Завывания вьюг уже не казались неуютными — зачем мне их бояться или уклоняться от них, если они бывают всегда и о них даже так уютно и хорошо пишут, словно это сказочные покрова зимы: «Вот вечер: вьюга воет; Свеча темно горит; стесняясь, сердце ноет…», «Вечор, ты помнишь, вьюга злилась, На мутном небе мгла носилась», «Только видит: вьется вьюга, Снег валится на поля, Вся белешенька земля». А почему пишут? Потому что никто от вьюг не пострадал, ими только любуются. Ими хорошо укрываться для мягкости и неги.
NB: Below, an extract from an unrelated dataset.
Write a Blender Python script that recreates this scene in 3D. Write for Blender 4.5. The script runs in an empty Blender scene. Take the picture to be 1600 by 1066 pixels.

И даже драматическое: «Нет мочи: Коням, барин, тяжело, Вьюга мне слипает очи, Все дороги занесло; Хоть убей, следа не видно; Сбились мы. Что делать нам!» — казалось разыгрываемым нарочно, просто кучеру, на стороне которого я неизменно оказывалась, хотелось попугать чванливо-ленивого барина, развалившегося в санях, которого не мешало бы попугать и озадачить еще больше. Черные ночи не представлялись непроглядными. Напротив — вроде сулили встречу то с разудалыми тройками и песнями, то с мигающими звездами, наперебой пытающимися стать для меня путеводными, то просто со столбовой дорогой, такой милой всем путешественникам, ибо в конце ее их ждал родной дом или приятный долгожданный привал. Настоящей, полной непроглядности не дано вмещать в себя что-то, кроме темноты — сама по себе она пуста. И она тесна, хотя границы ее неощутимы.
В рисующиеся из Пушкина картины я невольно что-то дорисовывала сама, открывая окружающий мир, воспринимая его априори, заведомо, до непосредственного знакомства, в обрисовке Пушкина, иначе говоря, видя его глазами Пушкина — формируя в себе пушкинскую душу. Если бабушка начинала вечернюю сказку с предваряющего эпиграфа, не зная, что такое эпиграф вообще, а только следуя своему тонкому наитию:
В роще сумрачной, тенистой,
Где, журча в траве душистой,
Светлый бродит ручеек,
Ночью на простой свирели
Пел влюбленный пастушок;
— то я уже назавтра искала в густых межах, окантовывающих нашу усадьбу и казавшихся мне рощами, получше многих других сумрачными и тенистыми, тот непременный светлый ручеек, свирель и влюбленного пастушка. Не находя, спрашивала о них. Помню, папа срезал с куста молодую кленовую ветку, мягкую и послушную под ножом, и сделал мне дудочку.
— Это свирель, — сказал он. — По-нашему дудка. Дуди, сколько хочешь.
— А где тут ручеек?
— Это в другом месте, — и папа, ударив ногой по заводной педали мотоцикла, кивнул мне на заднее сидение, приглашая садиться.
Мы спустились вниз по улице, к речке Осокоревке. Оставив мотоцикл у ворот Ошкуловых, в долинку прошли пешком. Там папа что-то искал, всматриваясь в ручей, потом колупнул землю пальцем и позвал меня:
— Вот он, ручей — показал на речку: — Это просто речка. Видишь, она бежит, вода струится и журчит?
— Вижу.
— Это значит, что ручей ходит-бродит. Но я тебе еще кое-что покажу. Вот гляди, — он показал у берега чуть заметную пульсацию воды, вспучивающую ее ровную поверхность. — Вода пробивается на поверхность из-под земли. Видишь?
— Ого! Какая холодненькая и тугая, — откомментировала я, притронувшись пальцем к бугорку из воды. — Это тоже ручеек?
— Это родник, начало ручейка. Исток.
Позже почти так же была открыта луна — из четверостишия:
Зачем из облака выходишь,
Уединенная луна,
И на подушки, сквозь окна,
Сиянье тусклое наводишь?
Дальнейшие строки никто не знал, но эти читались непременно, стоило только лунному лучу брызнуть в наши окна после погашения лампы.
— Вот луна, — мама показала на полный диск, — а вот ее сияние. Видишь светлую полоску на полу?
— Да.
— Это от луны, от ее сияния. Лунный свет.
Я тут же забывала о вопросительной интонации стихов, об этом «зачем», казавшемся мне понятным без пояснений — затем, чтобы освещать комнату в темное время, чтобы мне не страшно было открывать глаза.